Les années 1870 voient, sous l’influence de l’éditeur Lemerre, l’apparition d’un nouveau courant poétique intitulé le Parnasse. Ce mouvement est l’exact contraire du romantisme : il rejette le lyrisme et professe l’art pour l’art, en dehors de toute revendication politique. Les poètes du Parnasse – Gautier, Banville, Leconte de Lisle, Heredia – travaillent les vers comme des sculpteurs de l’Antiquité classique. Une aubaine pour Baudelaire, qui collaborera d’ailleurs à la revue du Parnasse contemporain. Dans Les Fleurs du mal, déjà, se cachent quelques poèmes dénués de tout lyrisme, et qui semblent travaillés à la pointe de la plume pour aucune autre raison que la beauté, à l’image de celui-ci :

Je n’ai pas oublié, voisine de la ville,
Notre blanche maison, petite mais tranquille ;
Sa Pomone de plâtre et sa vieille Vénus
Dans un bosquet chétif cachant leurs membres nus,
Et le soleil, le soir, ruisselant et superbe,
Qui, derrière la vitre où se brisait sa gerbe,
Semblait, grand œil ouvert dans le ciel curieux,
Contempler nos dîners longs et silencieux,
Répandant largement ses beaux reflets de cierge
Sur la nappe frugale et les rideaux de serge.

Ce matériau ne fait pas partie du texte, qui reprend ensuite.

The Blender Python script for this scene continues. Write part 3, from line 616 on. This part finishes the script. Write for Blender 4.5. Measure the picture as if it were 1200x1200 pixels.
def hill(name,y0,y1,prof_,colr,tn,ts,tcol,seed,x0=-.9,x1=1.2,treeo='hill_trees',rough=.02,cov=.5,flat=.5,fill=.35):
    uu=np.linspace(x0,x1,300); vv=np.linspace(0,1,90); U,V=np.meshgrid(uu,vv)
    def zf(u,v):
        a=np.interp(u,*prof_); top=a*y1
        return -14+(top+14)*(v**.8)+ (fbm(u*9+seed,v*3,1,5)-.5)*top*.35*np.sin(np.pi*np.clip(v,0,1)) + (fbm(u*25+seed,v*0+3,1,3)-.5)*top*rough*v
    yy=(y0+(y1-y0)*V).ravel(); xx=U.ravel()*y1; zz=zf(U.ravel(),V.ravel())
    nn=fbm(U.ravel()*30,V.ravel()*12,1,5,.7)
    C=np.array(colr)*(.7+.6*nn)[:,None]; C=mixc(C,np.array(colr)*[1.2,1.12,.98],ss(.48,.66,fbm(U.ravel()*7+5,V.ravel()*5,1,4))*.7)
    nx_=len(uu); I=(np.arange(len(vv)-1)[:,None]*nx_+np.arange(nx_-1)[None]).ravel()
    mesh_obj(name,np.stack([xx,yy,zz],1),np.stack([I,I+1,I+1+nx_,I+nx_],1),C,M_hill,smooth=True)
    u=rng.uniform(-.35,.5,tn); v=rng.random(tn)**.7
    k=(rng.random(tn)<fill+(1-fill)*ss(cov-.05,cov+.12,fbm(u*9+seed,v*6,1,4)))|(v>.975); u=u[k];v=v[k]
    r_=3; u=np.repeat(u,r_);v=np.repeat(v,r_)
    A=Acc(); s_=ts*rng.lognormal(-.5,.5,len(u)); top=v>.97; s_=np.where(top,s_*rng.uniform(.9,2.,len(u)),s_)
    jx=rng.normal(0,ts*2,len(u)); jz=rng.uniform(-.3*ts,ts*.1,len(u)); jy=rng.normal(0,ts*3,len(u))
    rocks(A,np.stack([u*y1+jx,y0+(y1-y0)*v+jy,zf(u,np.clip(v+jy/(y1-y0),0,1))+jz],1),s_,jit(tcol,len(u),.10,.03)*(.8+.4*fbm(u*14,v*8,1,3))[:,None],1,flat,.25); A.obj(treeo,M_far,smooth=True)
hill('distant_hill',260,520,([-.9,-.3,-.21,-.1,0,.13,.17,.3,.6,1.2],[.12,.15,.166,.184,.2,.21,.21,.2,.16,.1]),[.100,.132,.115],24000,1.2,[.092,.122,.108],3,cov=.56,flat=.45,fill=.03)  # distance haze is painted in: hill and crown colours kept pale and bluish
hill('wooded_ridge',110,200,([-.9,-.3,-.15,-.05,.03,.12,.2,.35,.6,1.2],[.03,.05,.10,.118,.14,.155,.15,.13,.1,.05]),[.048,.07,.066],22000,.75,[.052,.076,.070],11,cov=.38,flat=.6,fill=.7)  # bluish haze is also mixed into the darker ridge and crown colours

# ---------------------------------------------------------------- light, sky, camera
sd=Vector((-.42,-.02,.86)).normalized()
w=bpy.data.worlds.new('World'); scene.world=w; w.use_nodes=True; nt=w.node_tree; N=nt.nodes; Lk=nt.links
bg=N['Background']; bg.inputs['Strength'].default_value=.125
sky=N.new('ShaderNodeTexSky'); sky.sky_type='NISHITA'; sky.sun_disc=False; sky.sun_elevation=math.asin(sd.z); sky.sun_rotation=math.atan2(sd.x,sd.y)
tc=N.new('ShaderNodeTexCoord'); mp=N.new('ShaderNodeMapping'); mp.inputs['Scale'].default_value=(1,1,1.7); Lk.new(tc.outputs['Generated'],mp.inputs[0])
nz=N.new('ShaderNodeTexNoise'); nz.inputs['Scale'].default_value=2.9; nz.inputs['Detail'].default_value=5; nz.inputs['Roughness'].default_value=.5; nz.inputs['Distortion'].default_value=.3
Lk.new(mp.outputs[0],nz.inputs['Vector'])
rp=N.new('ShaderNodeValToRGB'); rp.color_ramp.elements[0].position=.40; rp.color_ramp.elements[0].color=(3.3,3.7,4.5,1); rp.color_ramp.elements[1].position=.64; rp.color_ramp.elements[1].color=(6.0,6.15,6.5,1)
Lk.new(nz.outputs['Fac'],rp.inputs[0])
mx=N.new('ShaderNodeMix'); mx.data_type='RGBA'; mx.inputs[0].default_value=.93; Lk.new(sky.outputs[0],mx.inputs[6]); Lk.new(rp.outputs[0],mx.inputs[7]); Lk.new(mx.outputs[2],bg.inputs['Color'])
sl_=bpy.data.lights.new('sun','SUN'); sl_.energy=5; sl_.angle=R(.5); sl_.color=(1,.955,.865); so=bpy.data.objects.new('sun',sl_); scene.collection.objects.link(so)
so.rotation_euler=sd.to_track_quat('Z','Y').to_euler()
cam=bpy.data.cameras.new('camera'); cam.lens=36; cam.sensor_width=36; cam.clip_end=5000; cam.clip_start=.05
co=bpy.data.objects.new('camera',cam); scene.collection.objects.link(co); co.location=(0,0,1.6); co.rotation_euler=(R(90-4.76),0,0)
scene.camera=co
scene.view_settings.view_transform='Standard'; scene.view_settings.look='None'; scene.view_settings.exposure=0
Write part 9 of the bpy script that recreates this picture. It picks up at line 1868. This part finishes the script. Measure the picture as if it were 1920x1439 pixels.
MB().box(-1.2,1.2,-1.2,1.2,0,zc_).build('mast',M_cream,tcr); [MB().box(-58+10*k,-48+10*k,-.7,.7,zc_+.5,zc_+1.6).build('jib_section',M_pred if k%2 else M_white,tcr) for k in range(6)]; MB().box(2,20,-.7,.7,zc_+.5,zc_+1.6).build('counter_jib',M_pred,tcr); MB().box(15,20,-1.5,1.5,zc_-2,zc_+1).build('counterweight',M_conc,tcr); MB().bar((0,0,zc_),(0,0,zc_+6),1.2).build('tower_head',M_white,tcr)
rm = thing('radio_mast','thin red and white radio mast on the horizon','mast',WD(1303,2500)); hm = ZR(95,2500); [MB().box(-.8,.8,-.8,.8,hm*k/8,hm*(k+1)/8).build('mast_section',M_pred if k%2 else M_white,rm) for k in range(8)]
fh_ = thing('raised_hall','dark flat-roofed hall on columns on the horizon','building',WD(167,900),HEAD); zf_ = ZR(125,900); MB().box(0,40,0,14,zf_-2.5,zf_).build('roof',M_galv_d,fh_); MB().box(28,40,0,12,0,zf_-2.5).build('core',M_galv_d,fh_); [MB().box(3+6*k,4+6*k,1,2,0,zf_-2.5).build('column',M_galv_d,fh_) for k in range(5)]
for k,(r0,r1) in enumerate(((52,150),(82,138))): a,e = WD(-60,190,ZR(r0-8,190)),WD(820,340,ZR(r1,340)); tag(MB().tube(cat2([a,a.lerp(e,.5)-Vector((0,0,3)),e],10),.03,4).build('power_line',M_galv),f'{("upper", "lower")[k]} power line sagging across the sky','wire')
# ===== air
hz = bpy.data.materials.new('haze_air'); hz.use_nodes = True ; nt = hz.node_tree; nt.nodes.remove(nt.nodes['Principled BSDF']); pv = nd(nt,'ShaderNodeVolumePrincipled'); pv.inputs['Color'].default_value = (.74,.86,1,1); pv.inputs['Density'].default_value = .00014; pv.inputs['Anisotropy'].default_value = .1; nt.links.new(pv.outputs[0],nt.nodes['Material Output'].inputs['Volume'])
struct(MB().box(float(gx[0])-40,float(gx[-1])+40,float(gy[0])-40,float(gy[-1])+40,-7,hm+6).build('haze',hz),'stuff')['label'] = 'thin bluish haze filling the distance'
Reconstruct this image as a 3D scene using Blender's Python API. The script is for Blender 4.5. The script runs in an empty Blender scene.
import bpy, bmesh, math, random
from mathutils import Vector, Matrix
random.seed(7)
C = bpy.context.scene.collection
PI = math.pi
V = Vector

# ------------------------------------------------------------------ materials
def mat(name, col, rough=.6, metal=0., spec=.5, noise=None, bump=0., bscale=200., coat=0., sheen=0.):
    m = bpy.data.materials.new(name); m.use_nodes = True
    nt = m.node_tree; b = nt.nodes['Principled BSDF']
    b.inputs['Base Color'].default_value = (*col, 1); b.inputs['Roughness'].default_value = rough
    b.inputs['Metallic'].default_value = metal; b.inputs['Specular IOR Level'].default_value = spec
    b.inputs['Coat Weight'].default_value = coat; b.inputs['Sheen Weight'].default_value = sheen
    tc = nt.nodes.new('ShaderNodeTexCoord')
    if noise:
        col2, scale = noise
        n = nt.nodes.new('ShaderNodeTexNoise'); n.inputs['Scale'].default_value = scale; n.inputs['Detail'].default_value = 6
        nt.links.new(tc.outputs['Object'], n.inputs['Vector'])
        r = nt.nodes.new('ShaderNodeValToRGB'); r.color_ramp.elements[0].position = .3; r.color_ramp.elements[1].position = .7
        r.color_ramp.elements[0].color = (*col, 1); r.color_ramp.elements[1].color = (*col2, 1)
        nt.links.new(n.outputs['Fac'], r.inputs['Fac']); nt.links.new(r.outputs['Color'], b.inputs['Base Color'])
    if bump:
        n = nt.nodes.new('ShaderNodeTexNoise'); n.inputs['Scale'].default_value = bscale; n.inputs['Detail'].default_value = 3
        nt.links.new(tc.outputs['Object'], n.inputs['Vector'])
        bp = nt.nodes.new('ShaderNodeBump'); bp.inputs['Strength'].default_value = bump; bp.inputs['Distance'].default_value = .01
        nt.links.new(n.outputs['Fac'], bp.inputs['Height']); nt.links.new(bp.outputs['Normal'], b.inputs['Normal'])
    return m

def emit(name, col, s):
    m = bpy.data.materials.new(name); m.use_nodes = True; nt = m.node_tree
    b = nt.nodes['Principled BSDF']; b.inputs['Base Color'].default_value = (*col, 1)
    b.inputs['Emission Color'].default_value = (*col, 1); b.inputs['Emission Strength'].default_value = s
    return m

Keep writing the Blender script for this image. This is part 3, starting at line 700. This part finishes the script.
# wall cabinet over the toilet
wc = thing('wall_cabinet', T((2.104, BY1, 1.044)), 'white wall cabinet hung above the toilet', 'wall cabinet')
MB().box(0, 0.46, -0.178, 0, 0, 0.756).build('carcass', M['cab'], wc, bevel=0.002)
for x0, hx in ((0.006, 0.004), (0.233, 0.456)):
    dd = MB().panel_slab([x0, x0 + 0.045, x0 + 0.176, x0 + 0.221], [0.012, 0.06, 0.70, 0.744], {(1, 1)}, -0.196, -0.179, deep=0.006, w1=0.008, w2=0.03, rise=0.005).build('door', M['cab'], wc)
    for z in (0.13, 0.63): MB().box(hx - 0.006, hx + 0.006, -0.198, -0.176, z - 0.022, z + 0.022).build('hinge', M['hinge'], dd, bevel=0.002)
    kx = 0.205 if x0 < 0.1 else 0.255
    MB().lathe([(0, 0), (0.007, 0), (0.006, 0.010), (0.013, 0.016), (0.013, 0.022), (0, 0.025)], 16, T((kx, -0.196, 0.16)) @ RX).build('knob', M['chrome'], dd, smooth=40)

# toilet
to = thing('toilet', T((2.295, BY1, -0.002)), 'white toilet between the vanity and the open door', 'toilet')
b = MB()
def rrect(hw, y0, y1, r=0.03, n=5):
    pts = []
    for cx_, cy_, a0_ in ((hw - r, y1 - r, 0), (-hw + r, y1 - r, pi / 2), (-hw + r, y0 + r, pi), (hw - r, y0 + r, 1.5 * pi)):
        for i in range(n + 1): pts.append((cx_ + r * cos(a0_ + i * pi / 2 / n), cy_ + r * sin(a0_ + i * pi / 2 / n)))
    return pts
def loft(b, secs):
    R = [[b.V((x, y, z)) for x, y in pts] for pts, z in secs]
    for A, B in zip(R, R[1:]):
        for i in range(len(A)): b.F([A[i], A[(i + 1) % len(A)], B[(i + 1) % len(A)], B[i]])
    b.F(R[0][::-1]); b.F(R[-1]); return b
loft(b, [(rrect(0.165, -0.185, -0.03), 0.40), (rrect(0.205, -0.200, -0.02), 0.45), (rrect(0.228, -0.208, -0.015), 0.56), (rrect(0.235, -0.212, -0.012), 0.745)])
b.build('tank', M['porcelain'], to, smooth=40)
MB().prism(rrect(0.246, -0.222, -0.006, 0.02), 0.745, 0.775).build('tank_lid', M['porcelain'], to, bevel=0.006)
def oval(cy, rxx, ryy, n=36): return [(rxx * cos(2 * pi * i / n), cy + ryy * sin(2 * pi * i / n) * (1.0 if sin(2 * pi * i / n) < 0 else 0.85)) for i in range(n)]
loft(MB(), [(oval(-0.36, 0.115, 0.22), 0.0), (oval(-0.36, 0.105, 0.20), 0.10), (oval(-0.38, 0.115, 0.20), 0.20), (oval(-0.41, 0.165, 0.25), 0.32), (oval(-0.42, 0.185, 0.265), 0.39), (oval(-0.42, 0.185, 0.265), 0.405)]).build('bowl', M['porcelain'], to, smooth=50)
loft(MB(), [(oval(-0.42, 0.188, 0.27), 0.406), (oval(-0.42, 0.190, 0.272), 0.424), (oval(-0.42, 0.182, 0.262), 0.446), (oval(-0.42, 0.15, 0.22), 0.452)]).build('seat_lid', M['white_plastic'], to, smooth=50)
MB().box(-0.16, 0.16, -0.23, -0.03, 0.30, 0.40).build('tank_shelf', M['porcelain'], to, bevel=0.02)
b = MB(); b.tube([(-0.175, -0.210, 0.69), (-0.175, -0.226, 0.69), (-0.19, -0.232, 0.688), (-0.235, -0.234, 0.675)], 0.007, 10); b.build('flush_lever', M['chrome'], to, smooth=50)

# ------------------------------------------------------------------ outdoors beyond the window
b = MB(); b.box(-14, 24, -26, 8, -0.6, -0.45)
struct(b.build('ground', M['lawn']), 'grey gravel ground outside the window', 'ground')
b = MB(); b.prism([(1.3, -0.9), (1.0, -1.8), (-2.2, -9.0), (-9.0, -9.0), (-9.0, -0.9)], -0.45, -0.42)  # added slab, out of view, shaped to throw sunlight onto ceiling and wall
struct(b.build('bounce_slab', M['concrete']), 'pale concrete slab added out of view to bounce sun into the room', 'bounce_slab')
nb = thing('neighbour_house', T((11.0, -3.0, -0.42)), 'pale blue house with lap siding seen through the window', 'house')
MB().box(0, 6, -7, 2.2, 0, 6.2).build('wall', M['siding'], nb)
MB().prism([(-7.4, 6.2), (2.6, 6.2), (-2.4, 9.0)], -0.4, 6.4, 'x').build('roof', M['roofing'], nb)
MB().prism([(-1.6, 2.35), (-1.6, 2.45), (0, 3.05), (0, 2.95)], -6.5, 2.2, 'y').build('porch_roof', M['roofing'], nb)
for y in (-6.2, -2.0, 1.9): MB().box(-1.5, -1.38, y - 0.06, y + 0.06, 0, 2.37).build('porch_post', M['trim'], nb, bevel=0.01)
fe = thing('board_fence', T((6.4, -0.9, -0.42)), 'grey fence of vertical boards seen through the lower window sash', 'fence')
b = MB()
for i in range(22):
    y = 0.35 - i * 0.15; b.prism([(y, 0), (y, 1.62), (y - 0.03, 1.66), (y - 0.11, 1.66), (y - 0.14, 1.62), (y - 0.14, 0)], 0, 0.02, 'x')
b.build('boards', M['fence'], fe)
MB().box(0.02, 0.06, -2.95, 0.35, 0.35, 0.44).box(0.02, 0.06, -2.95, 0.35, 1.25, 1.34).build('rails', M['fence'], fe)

Un certain nombre de poèmes des Fleurs du mal, comme le « Madrigal triste », ont aussi été publiés dans la première revue de Lemerre.
Les vers de Baudelaire sont travaillés jusqu’à la perfection. Les sonorités rendent compte des idées, et les images fortes frappent souvent l’esprit du lecteur. Ceci explique l’attirance naturelle de Baudelaire pour ce beau mouvement que fut le Parnasse – et qui a aussi compté parmi ses membres Verlaine et Mallarmé.

Conclusion

Bien sûr, les Fleurs du mal sont d’abord et avant tout le recueil de l’amour, du désespoir, de la haine – un « livre atroce », pour reprendre les mots de l’auteur. Cet ouvrage mêle, comme l’alcool et la drogue, le plaisir et la volupté à la mort et à la folie. Mais d’un point de vue plus littéraire, il est aussi le point de rencontre de plusieurs esthétiques déjà nées ou à venir. Certains auteurs, comme Du Bellay, Hugo, ou Heredia, s’imposent dans une esthétique et la dominent. D’autres auteurs, comme Rousseau ou Corneille, sont des « ponts littéraires » qui semblent mener d’une esthétique à une autre. Baudelaire, lui, est un carrefour. En plein milieu du dix-neuvième, il est à la croisée du romantisme, du réalisme, du parnasse et du symbolisme.